The New York Times is most unhappy that Trump is kicking Obama's cash ambassadors out the door.
President-elect Donald J. Trump’s transition staff has issued a blanket edict requiring politically appointed ambassadors to leave their overseas posts by Inauguration Day, according to several American diplomats familiar with the plan, breaking with decades of precedent by declining to provide even the briefest of grace periods.
The mandate — issued “without exceptions,” according to a terse State Department cable sent on Dec. 23, diplomats who saw it said — threatens to leave the United States without Senate-confirmed envoys for months in critical nations like Germany, Canada and Britain...

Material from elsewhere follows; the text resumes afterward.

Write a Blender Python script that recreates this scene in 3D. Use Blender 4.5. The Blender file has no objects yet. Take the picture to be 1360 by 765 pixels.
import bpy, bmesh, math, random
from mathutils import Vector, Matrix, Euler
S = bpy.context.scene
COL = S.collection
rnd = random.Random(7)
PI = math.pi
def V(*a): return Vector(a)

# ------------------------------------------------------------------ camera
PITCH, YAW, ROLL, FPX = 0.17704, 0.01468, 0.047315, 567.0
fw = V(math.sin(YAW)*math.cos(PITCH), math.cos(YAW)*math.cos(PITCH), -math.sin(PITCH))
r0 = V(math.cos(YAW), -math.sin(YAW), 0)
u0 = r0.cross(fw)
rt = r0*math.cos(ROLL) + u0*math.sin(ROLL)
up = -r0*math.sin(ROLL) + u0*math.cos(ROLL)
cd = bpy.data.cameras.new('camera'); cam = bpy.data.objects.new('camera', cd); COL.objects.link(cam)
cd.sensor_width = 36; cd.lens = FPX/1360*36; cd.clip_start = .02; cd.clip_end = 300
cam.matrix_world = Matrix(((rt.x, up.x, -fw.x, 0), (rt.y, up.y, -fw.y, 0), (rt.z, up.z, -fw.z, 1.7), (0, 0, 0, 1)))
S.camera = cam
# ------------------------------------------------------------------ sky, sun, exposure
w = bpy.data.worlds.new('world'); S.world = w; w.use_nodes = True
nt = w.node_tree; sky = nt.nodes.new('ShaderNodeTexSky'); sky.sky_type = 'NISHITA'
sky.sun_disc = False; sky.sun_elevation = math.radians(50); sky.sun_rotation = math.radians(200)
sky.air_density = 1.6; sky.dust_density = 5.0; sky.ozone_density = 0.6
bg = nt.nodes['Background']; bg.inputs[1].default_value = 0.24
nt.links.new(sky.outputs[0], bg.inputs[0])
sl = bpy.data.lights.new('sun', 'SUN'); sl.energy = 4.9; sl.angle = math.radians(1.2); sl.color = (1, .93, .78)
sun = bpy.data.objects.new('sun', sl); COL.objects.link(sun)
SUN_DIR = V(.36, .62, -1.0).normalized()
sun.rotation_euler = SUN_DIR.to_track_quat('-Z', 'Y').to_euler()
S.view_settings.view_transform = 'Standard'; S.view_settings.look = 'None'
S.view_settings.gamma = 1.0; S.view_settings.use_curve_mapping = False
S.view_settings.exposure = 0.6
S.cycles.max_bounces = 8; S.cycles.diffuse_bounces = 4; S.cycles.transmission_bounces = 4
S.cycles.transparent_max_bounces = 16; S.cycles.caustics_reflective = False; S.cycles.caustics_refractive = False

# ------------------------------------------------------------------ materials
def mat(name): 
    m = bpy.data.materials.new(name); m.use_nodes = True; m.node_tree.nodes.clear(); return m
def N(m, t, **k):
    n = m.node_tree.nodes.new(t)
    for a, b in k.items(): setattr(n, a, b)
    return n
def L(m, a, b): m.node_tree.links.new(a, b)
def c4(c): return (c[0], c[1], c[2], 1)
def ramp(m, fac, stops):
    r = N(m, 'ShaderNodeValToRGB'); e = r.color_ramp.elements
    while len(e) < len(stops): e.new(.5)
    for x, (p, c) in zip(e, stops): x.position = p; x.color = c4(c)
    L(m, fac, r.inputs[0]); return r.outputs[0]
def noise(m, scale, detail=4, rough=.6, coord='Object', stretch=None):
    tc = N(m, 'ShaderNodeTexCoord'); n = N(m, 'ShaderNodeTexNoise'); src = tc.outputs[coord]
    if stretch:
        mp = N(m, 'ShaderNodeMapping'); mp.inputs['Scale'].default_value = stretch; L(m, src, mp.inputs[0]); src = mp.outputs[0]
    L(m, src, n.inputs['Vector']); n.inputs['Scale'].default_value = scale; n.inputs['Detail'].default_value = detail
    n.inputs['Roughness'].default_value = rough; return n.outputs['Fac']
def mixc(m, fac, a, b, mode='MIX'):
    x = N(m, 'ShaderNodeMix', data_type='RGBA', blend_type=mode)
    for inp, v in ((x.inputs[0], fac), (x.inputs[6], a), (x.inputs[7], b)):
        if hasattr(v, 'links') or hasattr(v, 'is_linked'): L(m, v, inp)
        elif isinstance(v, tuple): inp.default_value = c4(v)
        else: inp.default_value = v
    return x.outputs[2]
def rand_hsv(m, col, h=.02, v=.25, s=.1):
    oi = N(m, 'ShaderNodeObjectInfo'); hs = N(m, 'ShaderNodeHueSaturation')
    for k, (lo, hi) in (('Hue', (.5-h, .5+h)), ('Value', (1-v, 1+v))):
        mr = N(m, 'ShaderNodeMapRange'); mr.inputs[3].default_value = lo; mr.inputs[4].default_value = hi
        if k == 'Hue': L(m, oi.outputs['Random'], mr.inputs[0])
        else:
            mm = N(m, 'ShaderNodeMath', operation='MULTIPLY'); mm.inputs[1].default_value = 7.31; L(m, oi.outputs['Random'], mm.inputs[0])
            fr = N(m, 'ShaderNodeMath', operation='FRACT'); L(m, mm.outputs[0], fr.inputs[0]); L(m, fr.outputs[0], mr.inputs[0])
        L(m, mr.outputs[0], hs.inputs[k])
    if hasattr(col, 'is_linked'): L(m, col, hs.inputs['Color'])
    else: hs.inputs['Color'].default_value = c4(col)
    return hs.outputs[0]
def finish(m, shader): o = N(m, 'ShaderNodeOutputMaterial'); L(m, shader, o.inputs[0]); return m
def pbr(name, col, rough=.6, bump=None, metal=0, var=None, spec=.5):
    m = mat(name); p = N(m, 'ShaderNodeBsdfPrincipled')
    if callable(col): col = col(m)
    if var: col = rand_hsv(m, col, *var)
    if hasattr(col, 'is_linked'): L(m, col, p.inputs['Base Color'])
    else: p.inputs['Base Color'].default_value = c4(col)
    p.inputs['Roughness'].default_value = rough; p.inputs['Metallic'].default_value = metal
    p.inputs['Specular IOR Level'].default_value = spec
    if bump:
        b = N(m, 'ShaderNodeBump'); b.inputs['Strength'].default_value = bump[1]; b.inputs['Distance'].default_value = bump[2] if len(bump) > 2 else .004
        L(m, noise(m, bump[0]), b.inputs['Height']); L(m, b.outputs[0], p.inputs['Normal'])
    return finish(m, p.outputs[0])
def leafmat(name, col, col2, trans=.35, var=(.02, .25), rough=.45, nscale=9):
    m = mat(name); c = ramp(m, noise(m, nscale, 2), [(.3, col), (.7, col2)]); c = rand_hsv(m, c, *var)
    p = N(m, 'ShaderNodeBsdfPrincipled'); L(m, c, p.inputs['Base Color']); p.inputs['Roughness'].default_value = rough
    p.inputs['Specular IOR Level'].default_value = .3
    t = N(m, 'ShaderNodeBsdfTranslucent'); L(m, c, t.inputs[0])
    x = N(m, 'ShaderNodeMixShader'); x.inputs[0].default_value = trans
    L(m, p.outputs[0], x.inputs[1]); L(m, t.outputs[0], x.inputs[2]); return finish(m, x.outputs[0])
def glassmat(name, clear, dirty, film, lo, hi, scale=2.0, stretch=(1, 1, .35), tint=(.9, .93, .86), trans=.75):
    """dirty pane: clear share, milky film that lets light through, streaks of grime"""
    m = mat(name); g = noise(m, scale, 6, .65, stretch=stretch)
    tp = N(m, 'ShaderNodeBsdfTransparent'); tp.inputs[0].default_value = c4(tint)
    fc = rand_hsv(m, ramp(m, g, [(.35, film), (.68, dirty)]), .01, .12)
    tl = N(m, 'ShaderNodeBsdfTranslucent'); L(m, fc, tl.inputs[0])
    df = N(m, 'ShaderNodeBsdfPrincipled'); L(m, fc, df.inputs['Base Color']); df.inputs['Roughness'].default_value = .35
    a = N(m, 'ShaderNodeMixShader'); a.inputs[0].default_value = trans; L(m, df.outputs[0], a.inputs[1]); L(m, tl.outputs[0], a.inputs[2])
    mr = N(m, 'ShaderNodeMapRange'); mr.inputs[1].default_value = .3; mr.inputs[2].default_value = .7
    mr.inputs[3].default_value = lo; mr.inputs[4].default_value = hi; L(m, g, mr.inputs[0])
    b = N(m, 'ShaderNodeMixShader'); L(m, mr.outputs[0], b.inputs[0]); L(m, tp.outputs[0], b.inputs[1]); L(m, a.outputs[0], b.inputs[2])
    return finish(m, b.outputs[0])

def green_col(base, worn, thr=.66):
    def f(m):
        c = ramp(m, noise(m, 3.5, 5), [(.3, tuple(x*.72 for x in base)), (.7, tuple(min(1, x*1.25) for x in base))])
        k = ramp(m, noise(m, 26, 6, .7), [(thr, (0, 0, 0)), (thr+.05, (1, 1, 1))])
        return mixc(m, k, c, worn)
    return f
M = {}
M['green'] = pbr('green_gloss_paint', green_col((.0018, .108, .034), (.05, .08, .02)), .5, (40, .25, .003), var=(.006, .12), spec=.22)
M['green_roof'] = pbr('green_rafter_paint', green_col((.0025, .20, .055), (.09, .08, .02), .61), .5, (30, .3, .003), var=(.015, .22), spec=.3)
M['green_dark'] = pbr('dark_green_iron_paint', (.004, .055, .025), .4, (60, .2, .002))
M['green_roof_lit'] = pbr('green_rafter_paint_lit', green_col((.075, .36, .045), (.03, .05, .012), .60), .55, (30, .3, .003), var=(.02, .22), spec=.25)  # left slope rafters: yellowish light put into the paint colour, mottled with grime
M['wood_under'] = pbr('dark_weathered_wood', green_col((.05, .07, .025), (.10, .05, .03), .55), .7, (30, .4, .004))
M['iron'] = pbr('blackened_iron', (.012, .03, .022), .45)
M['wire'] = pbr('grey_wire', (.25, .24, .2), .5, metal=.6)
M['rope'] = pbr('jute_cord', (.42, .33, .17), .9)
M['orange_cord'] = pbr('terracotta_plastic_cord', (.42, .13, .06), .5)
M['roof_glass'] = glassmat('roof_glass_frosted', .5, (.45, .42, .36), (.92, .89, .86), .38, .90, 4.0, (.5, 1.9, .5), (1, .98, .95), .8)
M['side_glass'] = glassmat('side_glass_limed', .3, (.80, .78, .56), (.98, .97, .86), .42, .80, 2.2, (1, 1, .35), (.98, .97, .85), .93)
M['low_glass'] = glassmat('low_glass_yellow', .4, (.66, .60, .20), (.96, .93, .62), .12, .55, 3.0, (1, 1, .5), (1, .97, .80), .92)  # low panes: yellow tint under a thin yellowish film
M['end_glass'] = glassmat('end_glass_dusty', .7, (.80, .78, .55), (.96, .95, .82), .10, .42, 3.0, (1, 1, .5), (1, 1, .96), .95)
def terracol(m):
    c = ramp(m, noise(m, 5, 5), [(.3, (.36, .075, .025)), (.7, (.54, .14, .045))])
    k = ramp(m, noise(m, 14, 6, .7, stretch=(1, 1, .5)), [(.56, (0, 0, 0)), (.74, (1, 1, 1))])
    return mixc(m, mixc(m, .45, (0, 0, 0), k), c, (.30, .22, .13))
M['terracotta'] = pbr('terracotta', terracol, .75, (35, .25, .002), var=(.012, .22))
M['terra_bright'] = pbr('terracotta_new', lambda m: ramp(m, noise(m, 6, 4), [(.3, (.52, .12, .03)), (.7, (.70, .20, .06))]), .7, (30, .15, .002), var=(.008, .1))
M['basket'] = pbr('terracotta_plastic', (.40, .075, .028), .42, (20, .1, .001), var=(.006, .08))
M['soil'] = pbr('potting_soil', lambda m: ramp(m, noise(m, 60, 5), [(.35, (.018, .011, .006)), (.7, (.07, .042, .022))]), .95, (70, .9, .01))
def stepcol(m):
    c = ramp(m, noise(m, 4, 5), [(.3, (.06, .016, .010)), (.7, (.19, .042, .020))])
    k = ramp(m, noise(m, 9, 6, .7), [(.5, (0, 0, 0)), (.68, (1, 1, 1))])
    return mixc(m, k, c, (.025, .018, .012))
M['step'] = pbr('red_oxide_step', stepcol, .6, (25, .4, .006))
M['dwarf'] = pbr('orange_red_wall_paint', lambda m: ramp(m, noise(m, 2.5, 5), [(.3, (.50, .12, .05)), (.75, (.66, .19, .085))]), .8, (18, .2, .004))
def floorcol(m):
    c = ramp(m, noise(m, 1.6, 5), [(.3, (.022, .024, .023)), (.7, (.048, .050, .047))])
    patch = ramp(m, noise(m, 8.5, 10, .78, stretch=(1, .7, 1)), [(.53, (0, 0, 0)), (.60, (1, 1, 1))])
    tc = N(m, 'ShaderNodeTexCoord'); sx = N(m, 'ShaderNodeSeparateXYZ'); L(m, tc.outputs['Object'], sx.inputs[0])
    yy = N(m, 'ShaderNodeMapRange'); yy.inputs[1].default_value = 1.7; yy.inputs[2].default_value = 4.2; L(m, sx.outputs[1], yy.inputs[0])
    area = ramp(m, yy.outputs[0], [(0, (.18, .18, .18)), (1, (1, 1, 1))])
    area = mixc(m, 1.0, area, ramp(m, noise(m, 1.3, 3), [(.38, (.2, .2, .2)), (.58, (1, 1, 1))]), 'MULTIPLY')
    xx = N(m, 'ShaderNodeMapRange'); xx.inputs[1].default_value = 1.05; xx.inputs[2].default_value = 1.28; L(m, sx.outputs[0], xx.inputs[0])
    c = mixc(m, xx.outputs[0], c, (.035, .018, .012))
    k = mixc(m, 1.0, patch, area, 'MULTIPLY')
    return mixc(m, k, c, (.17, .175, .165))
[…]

Mr. Trump, by contrast, has taken a hard line against leaving any of President Obama’s political appointees in place as he prepares to take office on Jan. 20 with a mission of dismantling many of his predecessor’s signature foreign and domestic policy achievements. “Political” ambassadors, many of them major donors who are nominated by virtue of close ties with the president, almost always leave at the end of his term; ambassadors who are career diplomats often remain in their posts.
These "ambassadors" were major donors who should never have been confirmed by the Senate and whose very appointments should have led to serious investigations.
The New York Times hilariously tries to pretend that some of these major Obama donors are in any way integral to our diplomatic relations with other countries.
It didn’t have a thing to say when Obama handed out ambassadorships to the UK, Canada, Italy, Germany and France to anyone who raised over six figures for his dirty campaigns.
Obama gave John Kerry’s cousin, married to the heiress of the Jack Daniel’s liquor empire, the ambassadorships of Sweden and the United Kingdom after raising millions for him. Not only isn’t anyone involved in this disgusting affair ashamed of it, but the “ambassador’s” official bio on the embassy site boasts that he was “among the first to join Barack Obama’s National Finance Committee”.
Obama made a soap opera producer who raised over $500K, the ambassador to Hungary and the producer of Dr. Dolittle 2, who raised millions for him, the ambassador to Denmark.
But... how will our foreign policy survive without the producer of Dr. Dolittle 2 representing our interests in Hungary?
I'm not especially fond of the professional diplomatic corps, but they are certainly better fit to represent America than whatever random crony managed to bundle six figures for Obama's campaign.